I went all year without mention of our red-eared slider, Blondie, who lives in an aquarium tank with about twenty fish. We don’t often take him out into the garden, but he’s actually had a big impact, generating some of the best fertilizer our plants have ever received. Every week Anita takes a bucket of tank water and gives it to our container plants. I don’t have any before-and-after photos of the plants that get the water but it has made them exuberantly green and happy.
I took a number of weekend and day trips to the north bay throughout the year. Salt Point was new to me and as a result probably my favorite, but even Ring Mountain (the site of Turtle Rock and Split Rock) just across the bay in Marin was great. I never get tired of these spots in the Bay Area where there’s a big rock or two, some grasslands, and views of the bay or the ocean.
We managed one trip out of the country, to Belize. We hopped around to a few little islands and then went to the Mayan ruins at Altun Ha. I want to go back.
I made six long-weekend trips to Yosemite in the spring and summer. I didn’t think I took photos, but I guess some things lured my camera out, including the Mist Trail while the waterfalls were surging. Even with all the crowds, I would put it up against any hiking trail in the world. Vernal Fall had some double rainbows at one point, but I was too wise to even try to capture the full intensity of that.
One thing I photographed in Yosemite was the collection of rock ducks at Mirror Lake. Some people like it, some don’t. The site used to have a hotel there a hundred years ago, Mirror Lake is partially dammed, and Yosemite Valley is too overrun with people and cars for me to be overly concerned about leave no trace, but I also didn’t find the rock stacking particularly appealing either. I’m more appreciative of the stone steps leading up to the collection and the retaining wall at the edge of the lake.
And of course Half Dome, seen from the foot of the stairs, is on a whole other level.
A week in Joshua Tree ended our recreation for the year. Since then we’ve stayed closer to home, focusing on the garden shed and the holidays and getting ready for next year. I had a lot of good things to look back on last year and I hope everyone else feels the same about their year.
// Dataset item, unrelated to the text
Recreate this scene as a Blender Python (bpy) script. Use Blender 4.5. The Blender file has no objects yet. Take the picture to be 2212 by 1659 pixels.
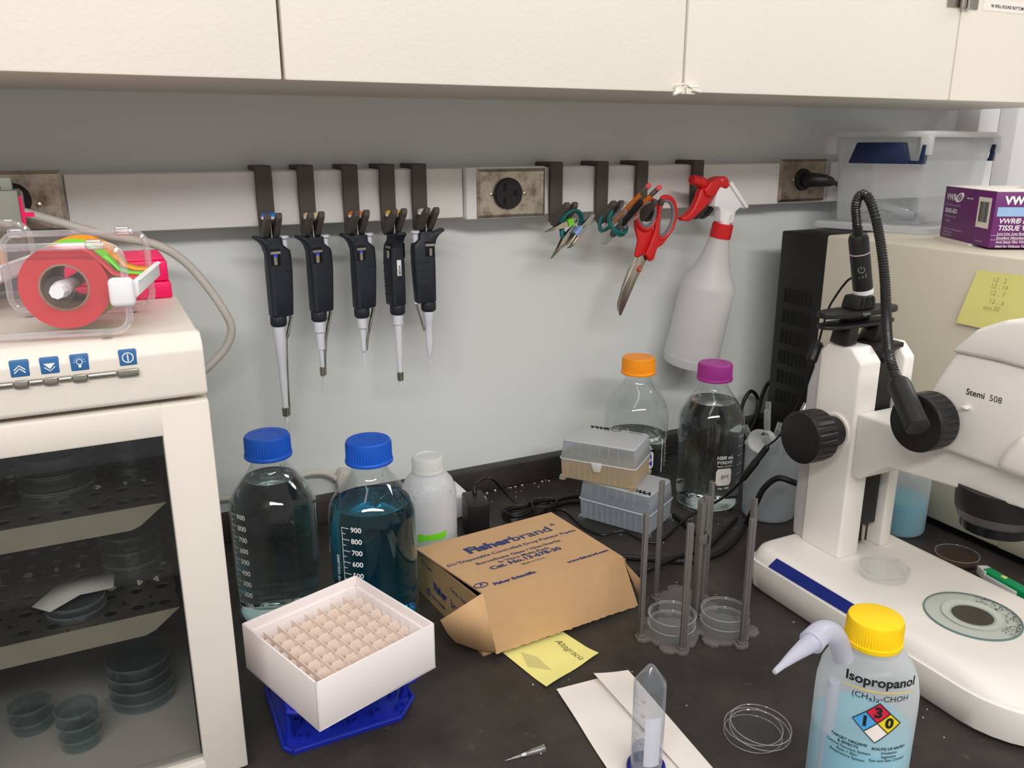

Changes to the Veggie Garden
This weekend I pulled out our summer veggies and started most of our winter plants. It was a little late to be taking things out; our basil was starting to brown from the cold, the green beans were being eaten by a pest, and the zucchini was still healthy but had slowed its production. I had planned to wait until we finished our garden shed, but that project has gotten more ambitious and is taking longer than I expected. It will be very cool when it’s finished, but for now it’s just at that tantalizing phase where we can see what it will be like but can’t yet use it. After five winters at this garden, everything this winter will be plants we’ve grown before — favas, snap peas, beat greens, chard, kale, broccoli, parsley, radishes. There’s less of it this year, as our veggie garden has been slowly turning into a fruit garden, with blueberries, huckleberries, currants, and strawberries now filling up the edges
The other change from past winters is the stone edging on three of the four beds. In August, I pulled out the old scrap wood edging I built five years ago and I replaced it with scrap stone from several recent projects. Some of the stone is a little small and raggedy on the backsides of the beds, but overall I had good stuff to work with and it was fun working with four different kinds of stone in one little area. I came up one stone short with the cabernet wall and I bought the two corner stones to use with the beige sandstone, but it was a near-perfect quantity with about eight of the little bluestone squares leftover and nothing else. The saw-finished sandstone is more contemporary than I would have chosen for our garden, but I really like it.
Without the zucchini it looks a little bare and and in need of more tidying, but the stone just makes it so much better.
3 Years Young
Today marks the third birthday of this blog. Posting slowed a little at times, but I still managed over fifty posts in the last year, a little more than one per week. When I started the blog, I wanted to post about stonework, plants (especially California natives), gardens, Bay Area and California landscapes, and sustainability, with random other things occasionally thrown into the mix. That’s still pretty much true. I’m not as good as I was about reading and commenting on other blogs, but I do still follow and appreciate a whole lot of them. Thanks to everyone who follows and who comments on this one.
L.A. Graffiti Day
Landscape Architect graffiti that is, not Los Angeles, and with chalk and signs rather than spray paint. Anita is on an ASLA public awareness committee that has organized a national event for today. The ASLA thinks the general public doesn’t really know what landscape architects do and doesn’t realize how much of the world has been designed by landscape architects. It sort of gets back to the inherent problem of good design: when it is done well it often looks like nothing was done. So, like members of any community with graphic skills and the belief that their voice has not been sufficiently heard, some landscape architects — the ASLA says thousands — are going out to bomb and tag the streets. I’m not totally clear on all of the specifics, but the ASLA website has graphics to download and links and info on over 130 organized events for anyone interested. (Actually, the better place to go is probably the Facebook page for the event, with photos uploaded by the various people participating.) Marking stencils on the street did have a fun guerrilla vibe to it; Anita kept checking the label on her can to make sure it wasn’t permanent.
My contribution was to mark the El Cerrito rain gardens near our house. I posted about them last fall after the city first put it in. After about a year now, they’re still doing great.
Anita tagged Cesar Chavez/North Waterfront Park in the Berkeley Marina, a good example of a landscape with a subtle design that most visitors probably don’t think of as a ‘designed’ space. Richard Haag, most famous for Gas Works Park in Seattle, was the landscape architect. I’ve heard his original design was much bolder than what got built, but, as it is, with a lot of grass and subtle topography, there are always a ton of people there and it’s the best place in the Bay Area to fly a kite. Not a bad design if you can say that, and worthy of a little temporary graffiti love.